As the Los Angeles Lakers’ offseason creeps closer to the NBA’s free agency period, there is a growing feeling JJ Redick will be hired to be their next head coach.
He has virtually no coaching experience of any kind, but some believe he is shrewd and knowledgeable when it comes to the game of basketball. He has exhibited his basketball IQ as a member of ESPN’s NBA broadcast crew and as LeBron James’ co-host on the “Mind the Game” podcast.
Plenty of people are skeptical Redick can succeed as the Lakers’ head coach, given his lack of experience and his relationship with James. But Carmelo Anthony, who played on the Lakers alongside James two seasons ago, said on “7PM in Brooklyn with Carmelo Anthony & The Kid Mero” he thinks Redick can make it work (h/t Lakers Nation).
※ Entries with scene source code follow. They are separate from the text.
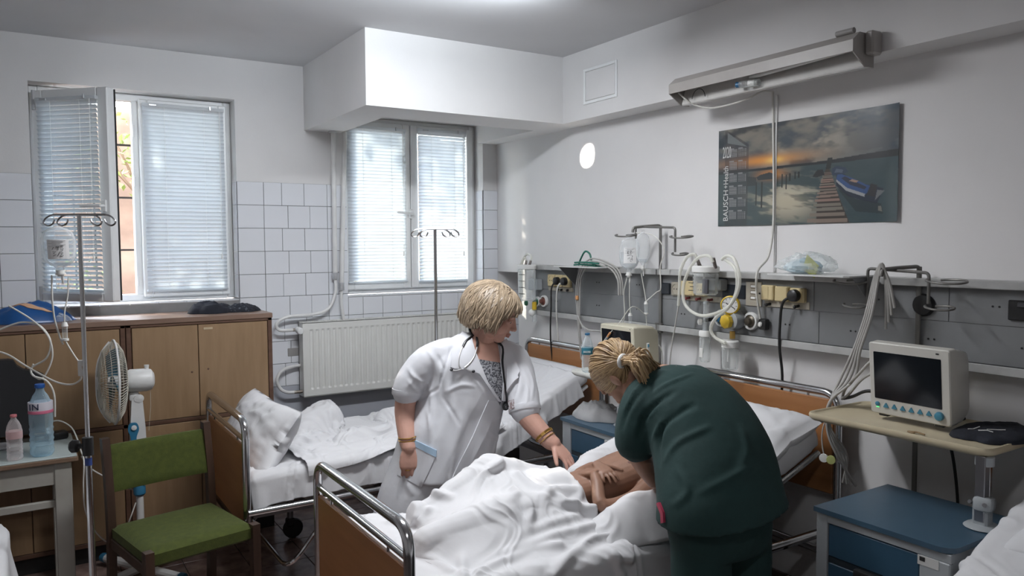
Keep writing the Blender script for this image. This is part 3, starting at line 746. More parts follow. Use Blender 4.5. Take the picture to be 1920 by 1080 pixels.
def mattress(parent, x0, x1, y0, y1, z0, th, bend, tan, seed):
    xs = np.linspace(x0, x1, 90); R = []
    for x in xs:
        s = max(0, x-bend); e = min((x-x0)/.05, (x1-x)/.05, 1); q = math.sqrt(max(.04, 1-(1-e)**2))
        zz = z0+s*tan; tt = th*(.45+.55*q)
        nx = (tan/math.hypot(1, tan), 1/math.hypot(1, tan)) if s > .05 else (0, 1)
        R.append(mattress_ring(x, zz+(th-tt)/2, tt, y0+(1-q)*.03, y1-(1-q)*.03, nx))
    o = MB().rings(R).build('mattress', linen, parent, 180)
    C = co(o.data).astype(float); Nn = nor(o.data)
    w = fbm(C[:, 0]*7+C[:, 2]*4, C[:, 1]*7+C[:, 2]*9, 4, seed); r = np.abs(fbm(C[:, 0]*5-C[:, 1]*2, C[:, 2]*7+C[:, 1]*4, 3, seed+9)-.47)
    setco(o.data, C+Nn*((w-.5)*.016-np.exp(-(r/.03)**2)*.006)[:, None]); return o
def tube_frame(parent, x, y0, y1, zb, zt, zr, name, panel_z, peg=True):
    P = fillet([(x, y0, zb), (x, y0, zt), (x, y1, zt), (x, y1, zb)], .085, 7, closed=True)
    f = MB().tube(P, .0185, 14, closed=True).build(name, chrome, parent, 60)
    if zr: MB().tube([(x, y0, zr), (x, y1, zr)], .013, 12).build('rail', chrome, parent)
    MB().span((x-.009, y0+.022, panel_z[0]), (x+.009, y1-.022, panel_z[1]), .004).build('board', bedwood, parent)
    for y in (y0+.16, y1-.16):
        MB().cyl((x, y, panel_z[1]-.01), (x, y, (zr or zt)-.008), .006, n=8).build('peg', chrome, parent)
    return f
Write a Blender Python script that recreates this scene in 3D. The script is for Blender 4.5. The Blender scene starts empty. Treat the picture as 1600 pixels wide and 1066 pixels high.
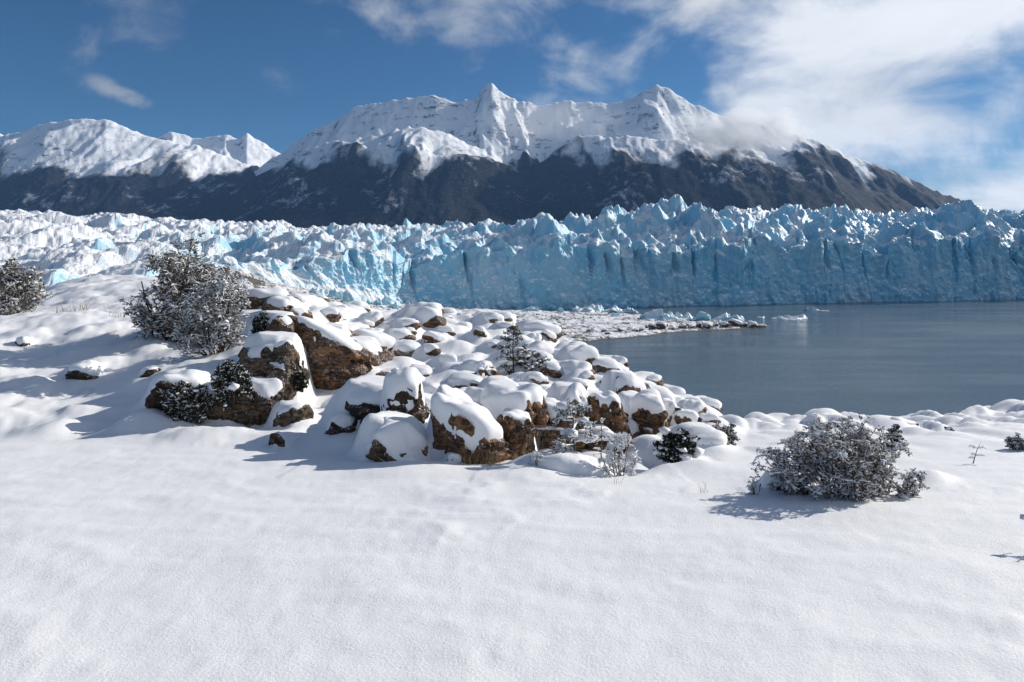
import bpy, bmesh, math, random
import numpy as np
from mathutils import Vector, Matrix

# ------------------------------------------------------------------ camera
scn = bpy.context.scene
col = scn.collection
F = 1067.0            # focal length in photo pixels (24 mm on a 36 mm sensor)
CAMZ = 32.0           # eye height above the lake
cam_d = bpy.data.cameras.new('camera')
cam_d.lens = 24.0; cam_d.sensor_width = 36.0; cam_d.shift_y = -0.0833
cam_d.clip_start = 0.1; cam_d.clip_end = 60000
cam = bpy.data.objects.new('camera', cam_d)
cam.location = (0, 0, CAMZ); cam.rotation_euler = (math.pi/2, 0, 0)
col.objects.link(cam); scn.camera = cam

# ------------------------------------------------------------------ light
SUN_EL = math.radians(26.0)
SUN_AZ = math.radians(61.0)     # clockwise from the view direction (+Y)
S = Vector((math.sin(SUN_AZ)*math.cos(SUN_EL), math.cos(SUN_AZ)*math.cos(SUN_EL), math.sin(SUN_EL)))
sun_d = bpy.data.lights.new('sun', 'SUN'); sun_d.energy = 4.8; sun_d.angle = math.radians(0.53)
sun_d.color = (1.0, 0.94, 0.86)
sun = bpy.data.objects.new('sun', sun_d); sun.rotation_euler = (-S).to_track_quat('-Z', 'Y').to_euler()
sun.location = (60, 20, 90); col.objects.link(sun)

scn.view_settings.view_transform = 'Standard'; scn.view_settings.look = 'None'
scn.view_settings.exposure = 0.13; scn.view_settings.gamma = 1.0
scn.view_settings.use_curve_mapping = False
scn.render.engine = 'CYCLES'
scn.cycles.max_bounces = 6; scn.cycles.diffuse_bounces = 3; scn.cycles.glossy_bounces = 2
scn.cycles.transmission_bounces = 2; scn.cycles.volume_bounces = 3; scn.cycles.transparent_max_bounces = 8
scn.cycles.caustics_reflective = False; scn.cycles.caustics_refractive = False
scn.cycles.use_denoising = True

class NT:
    """small node-tree helper"""
    def __init__(s, tree): s.t = tree; s.t.nodes.clear()
    def n(s, typ, **kw):
        nd = s.t.nodes.new(typ)
        for k, v in kw.items():
            if k == 'inp':
                for kk, vv in v.items():
                    if hasattr(vv, 'is_output'): s.t.links.new(vv, nd.inputs[kk])
                    else: nd.inputs[kk].default_value = vv
            else: setattr(nd, k, v)
        return nd
    def math(s, op, a, b=None, c=None, clamp=False):
        nd = s.n('ShaderNodeMath', operation=op, use_clamp=clamp)
        for i, v in enumerate((a, b, c)):
            if v is None: continue
            if hasattr(v, 'is_output'): s.t.links.new(v, nd.inputs[i])
            else: nd.inputs[i].default_value = v
        return nd.outputs[0]
    def ramp(s, v, a, b, lo=0.0, hi=1.0, smooth=True):
        nd = s.n('ShaderNodeMapRange', interpolation_type='SMOOTHSTEP' if smooth else 'LINEAR')
        s.t.links.new(v, nd.inputs[0])
        for i, x in zip((1, 2, 3, 4), (a, b, lo, hi)): nd.inputs[i].default_value = x
        return nd.outputs[0]
    def mix(s, f, a, b):
        nd = s.n('ShaderNodeMix', data_type='RGBA')
        for i, v in zip((0, 6, 7), (f, a, b)):
            if hasattr(v, 'is_output'): s.t.links.new(v, nd.inputs[i])
            else: nd.inputs[i].default_value = v if i == 0 or len(v) == 4 else (*v, 1)
        return nd.outputs[2]
    def noise(s, vec, scale, detail=4, rough=0.5, dist=0.0):
        nd = s.n('ShaderNodeTexNoise'); 
        if vec is not None: s.t.links.new(vec, nd.inputs['Vector'])
        nd.inputs['Scale'].default_value = scale; nd.inputs['Detail'].default_value = detail
        nd.inputs['Roughness'].default_value = rough; nd.inputs['Distortion'].default_value = dist
        return nd.outputs[0]
    def mapping(s, vec, scale=(1,1,1), rot=(0,0,0), loc=(0,0,0)):
        nd = s.n('ShaderNodeMapping'); s.t.links.new(vec, nd.inputs[0])
        nd.inputs['Scale'].default_value = scale; nd.inputs['Rotation'].default_value = rot
        nd.inputs['Location'].default_value = loc
        return nd.outputs[0]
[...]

“In this particular situation, JJ has been away from the game. So he’s able to gather this information a study the game and watch the game and talk to coaches and talk to GMs and go sit in in these training camps and understand the formulas of everybody. It’s almost the Steve Kerr path. … Because I know the mind of (LeBron James), and if you got a mind on the intellectual standard, we gonna get along. But the minute that you start thinking that you know more than me, we got a problem. I ain’t gonna say nothing to you, but I’m gonna let you shoot yourself in the foot. Right, so to me, I think JJ, I (expletive) with it because I think JJ has an opportunity. It’s just about what opportunity that he has. Because we need new culture, we need new energy in those seats.”
Perhaps Redick does have the making of a great head coach. However, it is extremely rare for someone to immediately become one without first being an assistant.
Kerr did so with the Golden State Warriors nine years ago. However, that team had a clear leadership structure, not to mention the personnel to win an NBA championship. If Redick isn’t able or willing to hold James accountable, it could turn into a messy affair.
One quality Anthony didn’t mention is having the requisite leadership skills and knowing how to handle huge egos. Sometimes the only real way for an aspiring head coach to learn those skills is to be an assistant for a little while and witness an experienced and capable head coach do his thing.
Then there is the matter of the inherent pressure and scrutiny of coaching the Lakers. Coaching the Warriors, a team that had long been a laughingstock and had last won it all in 1975 when Kerr took over in 2014, doesn’t compare.